Mesmo que em outro artigo posterior, nosso Samara enalteça “o espírito comercial aguçado” do povo ceboleiro, afirmando que “com jeito e sabedoria vende-se tudo”, o filósofo serrano nos legou belos momentos reflexivos, principalmente quando dá ênfase às palavras do Musil. É preciso entendê-lo em seus circulares eternos retornos, pois o nosso António Samarone é a versão ceboleira do Übermensch nietzscheano, um super-homem em busca do seu Zaratustra - espero que ele entenda essa afirmação como um elogio e jamais como ironia.

Samara é um espetáculo à parte - sou seu fã de carteirinha -, e mesmo premido ao elogio, algo dentro dele, leva-o à negação, não importando a ordem cronológica dos seus dizeres. É desta maneira que saboreio a sua citação do Musil sobre a mediocridade. Estaria ele a dizer que o nossos propulsores culturais se organizam “para puxarem o saco uma da outra,  se assegurando “de devolverem favores uma à outra e irão cimentar o poder de um clã que continuará a crescer”? Trocas de favores, premiações cruzadas, monopólio dos circuitos financeiros, criações indiscriminadas de academia de letras com escritores que mal escrevem um telegrama, não seria isso que o nosso Samara está a denunciar? O nosso grande ceboleiro não estaria nos dizendo que o lógico seria primeiro criar escritores para depois formar academias, pois, ao contrário, essas academias só serveriam para os interesses econômicos e devaneios vaidosos dos medíocres?

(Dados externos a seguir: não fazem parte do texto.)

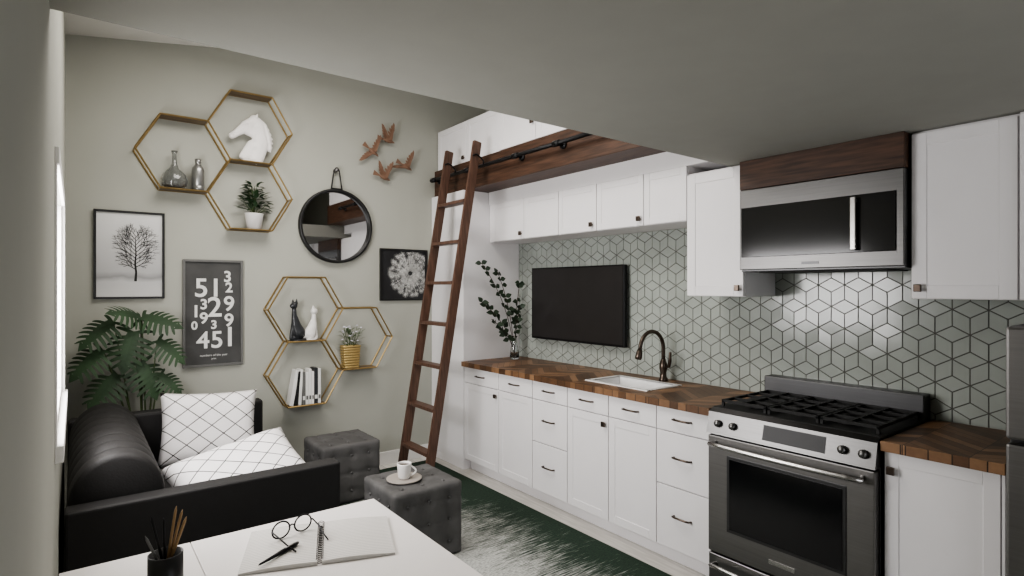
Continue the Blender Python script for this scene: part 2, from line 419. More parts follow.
# ------------------------------------------------------------------ backsplash
bm = bmesh.new(); R = .076; Wd = R*math.sqrt(3)
rows = int(1.1/(1.5*R))+3; cols = int(3.7/Wd)+3
for r in range(rows):
    for c in range(cols):
        cy = .45+c*Wd+(Wd/2 if r % 2 else 0); cz = .90+r*1.5*R
        if cy < .45 or cy > 4.13: continue
        lim = 1.925 if cy > 2.03 else (1.62 if .90 < cy < 1.67 else 1.485)
        if cz > lim+.02: continue
        V = [Vector((0, cy+R*math.cos(math.radians(90+60*k)), cz+R*math.sin(math.radians(90+60*k)))) for k in range(6)]
        C = Vector((0, cy, cz))
        for k in (0, 2, 4):
            q = [C, V[k], V[(k+1) % 6], V[(k+2) % 6]]
            m_ = sum(q, Vector())/4
            tl = (random.uniform(-.03, .03), random.uniform(-.03, .03))
            lo, hi = [], []
            for v in q:
                d = v-m_
                a = m_+d*.96; lo.append(bm.verts.new((3.199, a.y, a.z)))
                a = m_+d*.92; hi.append(bm.verts.new((3.193+tl[0]*d.y*.6+tl[1]*d.z*.6, a.y, a.z)))
            f = bm.faces.new(hi)
            for i in range(4): bm.faces.new((lo[i], lo[(i+1) % 4], hi[(i+1) % 4], hi[i]))
bmesh.ops.recalc_face_normals(bm, faces=bm.faces)
for co, no in (((0, 0, .916), (0, 0, -1)), ((0, 0, 1.925), (0, 0, 1)), ((0, 4.055, 0), (0, 1, 0)), ((0, .53, 0), (0, -1, 0))):
    bmesh.ops.bisect_plane(bm, geom=bm.verts[:]+bm.edges[:]+bm.faces[:], plane_co=co, plane_no=no, clear_outer=True)
g = G('tile_backsplash'); mk('tiles', bm, TILE, g)
box('grout_bed', (3.196, .53, .916), (3.1995, 4.055, 1.925), GROUT, g, 0)

# ------------------------------------------------------------------ upper cabinets
UX = 2.87
g = G('kitchen_upper_cabinet')
box('carcass', (UX, 2.03, 1.925), (3.185, 4.055, 2.25), WHITE, g, .001)
box('cornice', (UX-.012, 1.77, 2.25), (3.185, 4.055, 2.36), WHITE, g, .001)
for a, b in ((3.56, 4.0), (3.15, 3.56), (2.76, 3.15), (2.35, 2.76), (2.03, 2.35)): shaker(g, UX, a, b, 1.925, 2.25, .045)
for y in (3.59, 2.80, 2.38): knob(g, UX-.02, y, 1.97)
g = G('kitchen_upper_cabinet')
box('carcass', (UX, 1.672, 1.483), (3.185, 2.03, 2.198), WHITE, g, .001)
shaker(g, UX, 1.672, 2.03, 1.483, 2.19, .055); knob(g, UX-.02, 1.70, 1.53)
g = G('kitchen_upper_cabinet')
box('carcass', (UX, .548, 1.483), (3.185, .90, 2.198), WHITE, g, .001)
shaker(g, UX, .548, .90, 1.483, 2.19, .055); knob(g, UX-.02, .87, 1.53)
g = G('kitchen_upper_cabinet')
box('carcass', (UX-.02, -.12, 1.483), (3.185, .543, 2.198), WHITE, g, .001)
shaker(g, UX-.02, .21, .543, 1.483, 2.19, .055); shaker(g, UX-.02, -.12, .21, 1.483, 2.19, .055)

# closet block + loft
g = G('tall_closet')
box('body', (2.60, 4.06, 0), (3.195, YB-.002, 2.358), WHITE, g, .001)
g = G('loft_beam')
box('beam', (2.63, 1.765, 2.36), (UX+.02, YB-.002, 2.60), BEAM, g, .004)
box('loft_deck', (UX+.02, 1.765, 2.362), (XR-.004, YB-.002, 2.60), WHITE, g, 0)
g = G('loft_cabinet')
box('carcass', (2.68, 3.62, 2.602), (3.19, YB-.004, 2.97), WHITE, g, .001)
for a, b in ((4.11, 4.59), (3.62, 4.11)): shaker(g, 2.68, a, b, 2.605, 2.965, .05)
knob(g, 2.66, 4.14, 2.65)
g = G('loft_cabinet')
box('carcass', (2.66, 1.80, 2.602), (3.19, 3.615, 3.30), WHITE, g, .001)
for a, b in ((3.16, 3.61), (2.71, 3.16), (2.26, 2.71), (1.81, 2.26)): shaker(g, 2.66, a, b, 2.605, 3.29, .055)
knob(g, 2.64, 3.19, 2.74); knob(g, 2.64, 2.68, 2.74)

# rail + ladder
g = G('ladder_rail')
tube('pipe', [(2.565, 2.35, 2.50), (2.565, 4.55, 2.50)], .014, BLACK, g)
for y in (2.40, 2.85, 3.30, 3.95, 4.50):
    tube('standoff', [(2.565, y, 2.50), (2.628, y, 2.50)], .011, BLACK, g)
    lathe('flange', [(0, -.012), (.03, -.012), (.03, 0), (0, 0)], (2.63, y, 2.50), BLACK, g, 20, 'X')
    lathe('tee', [(0, -.03), (.021, -.03), (.021, .03), (0, .03)], (2.565, y, 2.50), BLACK, g, 16, 'Y')
g = G('loft_ladder')
p0 = Vector((2.10, 0, .016)); p1 = Vector((2.555, 0, 2.68)); dirv = (p1-p0).normalized(); nrm = Vector((dirv.z, 0, -dirv.x))
def stile(y):
    bm = bmesh.new(); vs = []
    for p in (p0, p1):
        for dn in (-.035, .035):
            for dy in (-.016, .016): vs.append(bm.verts.new((p.x+(nrm.x*dn if p is p1 else dn), y+dy, p.z+(nrm.z*dn if p is p1 else 0))))
    for f in ((0, 1, 3, 2), (4, 6, 7, 5), (0, 4, 5, 1), (2, 3, 7, 6), (0, 2, 6, 4), (1, 5, 7, 3)): bm.faces.new([vs[i] for i in f])
    bmesh.ops.recalc_face_normals(bm, faces=bm.faces)
    bmesh.ops.bevel(bm, geom=bm.edges[:], offset=.004, segments=2, affect='EDGES')
    mk('stile', bm, LADW, g)
for i in range(2): stile((4.14, 3.72)[i])
for z in (.29, .61, .93, 1.25, 1.57, 1.89, 2.21):
    t = (z-p0.z)/(p1.z-p0.z); x = p0.x+(p1.x-p0.x)*t
    box('tread', (x-.04, 3.732, z-.013), (x+.04, 4.128, z+.013), LADW, g, .003)
for y in (4.14, 3.72):
    tube('hook', [(2.50, y-.022, 2.56), (2.53, y-.022, 2.575), (2.565, y-.022, 2.56), (2.60, y-.022, 2.53), (2.60, y-.022, 2.50)], .006, BLACK, g)
for o in g.k: o.location.x = -.045

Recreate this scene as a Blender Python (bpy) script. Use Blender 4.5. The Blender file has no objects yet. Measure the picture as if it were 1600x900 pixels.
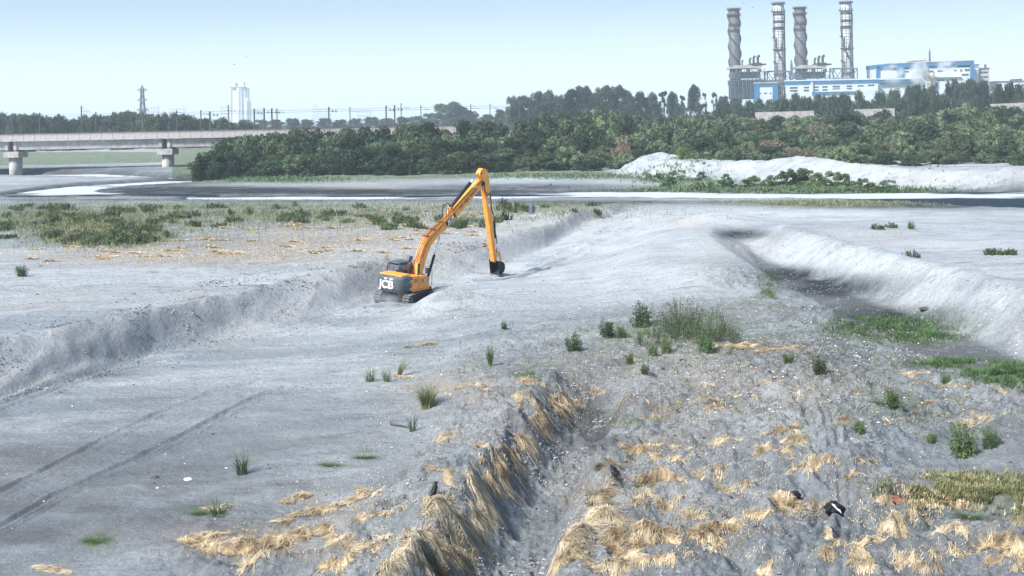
import bpy, bmesh, math, random
import numpy as np
from mathutils import Vector, Matrix

random.seed(7)
rng = np.random.default_rng(11)
SC = bpy.context.scene
COL = SC.collection
R = math.radians

# ------------------------------------------------------------------ camera
CAM_H = 14.0
HAZE = 0.00022
ROLL = R(1.1)
FPX = 2000.0                      # focal length in pixels of the 1600 px wide photograph
cam_d = bpy.data.cameras.new('camera')
cam_d.sensor_width = 36.0
cam_d.lens = FPX / 1600.0 * 36.0
cam_d.shift_y = -266.0 / 1600.0
cam_d.clip_start = 0.5
cam_d.clip_end = 30000
cam = bpy.data.objects.new('camera', cam_d)
COL.objects.link(cam)
_r = Vector((math.cos(ROLL), 0, -math.sin(ROLL)))
_u = Vector((math.sin(ROLL), 0, math.cos(ROLL)))
_b = Vector((0, -1, 0))
cam.matrix_world = Matrix(((_r.x, _u.x, _b.x, 0), (_r.y, _u.y, _b.y, 0), (_r.z, _u.z, _b.z, CAM_H), (0, 0, 0, 1)))
SC.camera = cam

# ------------------------------------------------------------------ world and sun
SUN_EL, SUN_AZ = R(44), R(-132)        # azimuth measured from +Y towards +X: the sun stands to the left, a little behind the camera
w = bpy.data.worlds.new('World')
SC.world = w
w.use_nodes = True
nt = w.node_tree
nt.nodes.clear()
wo = nt.nodes.new('ShaderNodeOutputWorld')
bg = nt.nodes.new('ShaderNodeBackground')
sky = nt.nodes.new('ShaderNodeTexSky')
sky.sky_type = 'NISHITA'
sky.sun_disc = False
sky.sun_elevation = SUN_EL
sky.sun_rotation = SUN_AZ
sky.altitude = 200
sky.air_density = 1.1
sky.dust_density = 1.2
sky.ozone_density = 2.5
# added colour veil, brightest at the horizon, makes up for the dimmed sky
veil = nt.nodes.new('ShaderNodeMixRGB')
veil.blend_type = 'MIX'
wtc = nt.nodes.new('ShaderNodeTexCoord')
wsp = nt.nodes.new('ShaderNodeSeparateXYZ')
nt.links.new(wtc.outputs['Generated'], wsp.inputs[0])
wmr = nt.nodes.new('ShaderNodeMapRange')
wmr.inputs[1].default_value = 0.0; wmr.inputs[2].default_value = 0.14
nt.links.new(wsp.outputs['Z'], wmr.inputs[0])
wrc = nt.nodes.new('ShaderNodeValToRGB')
wrc.color_ramp.elements[0].color = (5.4, 6.0, 6.45, 1)
wrc.color_ramp.elements[1].position = 1.0
wrc.color_ramp.elements[1].color = (1.3, 2.05, 3.0, 1)
e_ = wrc.color_ramp.elements.new(.22); e_.color = (4.3, 5.15, 6.0, 1)
e_ = wrc.color_ramp.elements.new(.62); e_.color = (2.2, 3.05, 4.0, 1)
nt.links.new(wmr.outputs[0], wrc.inputs[0])
wvf = nt.nodes.new('ShaderNodeMapRange')
wvf.inputs[1].default_value = 0.05; wvf.inputs[2].default_value = 0.5; wvf.inputs[3].default_value = 0.85; wvf.inputs[4].default_value = 0.35
nt.links.new(wsp.outputs['Z'], wvf.inputs[0])
nt.links.new(wvf.outputs[0], veil.inputs[0])
nt.links.new(wrc.outputs[0], veil.inputs[2])
nt.links.new(sky.outputs[0], veil.inputs[1])
nt.links.new(veil.outputs[0], bg.inputs[0])
bg.inputs[1].default_value = 0.080
nt.links.new(bg.outputs[0], wo.inputs[0])

sun_d = bpy.data.lights.new('sun', 'SUN')
sun_d.energy = 3.1
sun_d.angle = R(9)
sun_d.color = (1.0, 0.95, 0.88)
sun = bpy.data.objects.new('sun', sun_d)
COL.objects.link(sun)
sdir = Vector((math.sin(SUN_AZ) * math.cos(SUN_EL), math.cos(SUN_AZ) * math.cos(SUN_EL), math.sin(SUN_EL)))
sun.rotation_euler = sdir.to_track_quat('Z', 'Y').to_euler()

SC.view_settings.view_transform = 'Standard'
SC.view_settings.look = 'None'
SC.view_settings.exposure = 1.42
SC.view_settings.gamma = 1.0
SC.view_settings.use_curve_mapping = False
SC.render.engine = 'CYCLES'
SC.cycles.volume_bounces = 3
SC.cycles.max_bounces = 6
SC.cycles.transparent_max_bounces = 8

# ------------------------------------------------------------------ picture <-> place
CR, SR = math.cos(ROLL), math.sin(ROLL)

def ray(px, py):
    px = np.asarray(px, float); py = np.asarray(py, float)
    a = px - 800.0; b = 184.0 - py
    return CR * a + SR * b, np.full_like(a, FPX), -SR * a + CR * b

def at_z(px, py, z):
    dx, dy, dz = ray(px, py)
    t = (z - CAM_H) / dz
    return dx * t, dy * t

def at_d(px, py, d):
    dx, dy, dz = ray(px, py)
    t = d / FPX
    return dx * t, np.full_like(dx, d), CAM_H + dz * t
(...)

Essa bela reflexão do escritor Robert Musi, ofertado pelo nosso Samara, foi retirada das reflexões sobre o personagem Ulrich do livro “Um homem sem qualidade”, uma criação tão bela quanto complexa, uma obra que se rivaliza com Ulisses de Joice, quanto à complexidade das suas quilométricas páginas. No entanto, para o erudito e complexo Samara, nada melhor do que uma citação de um livro complexo que denuncia a crescente mediocridade no mundo.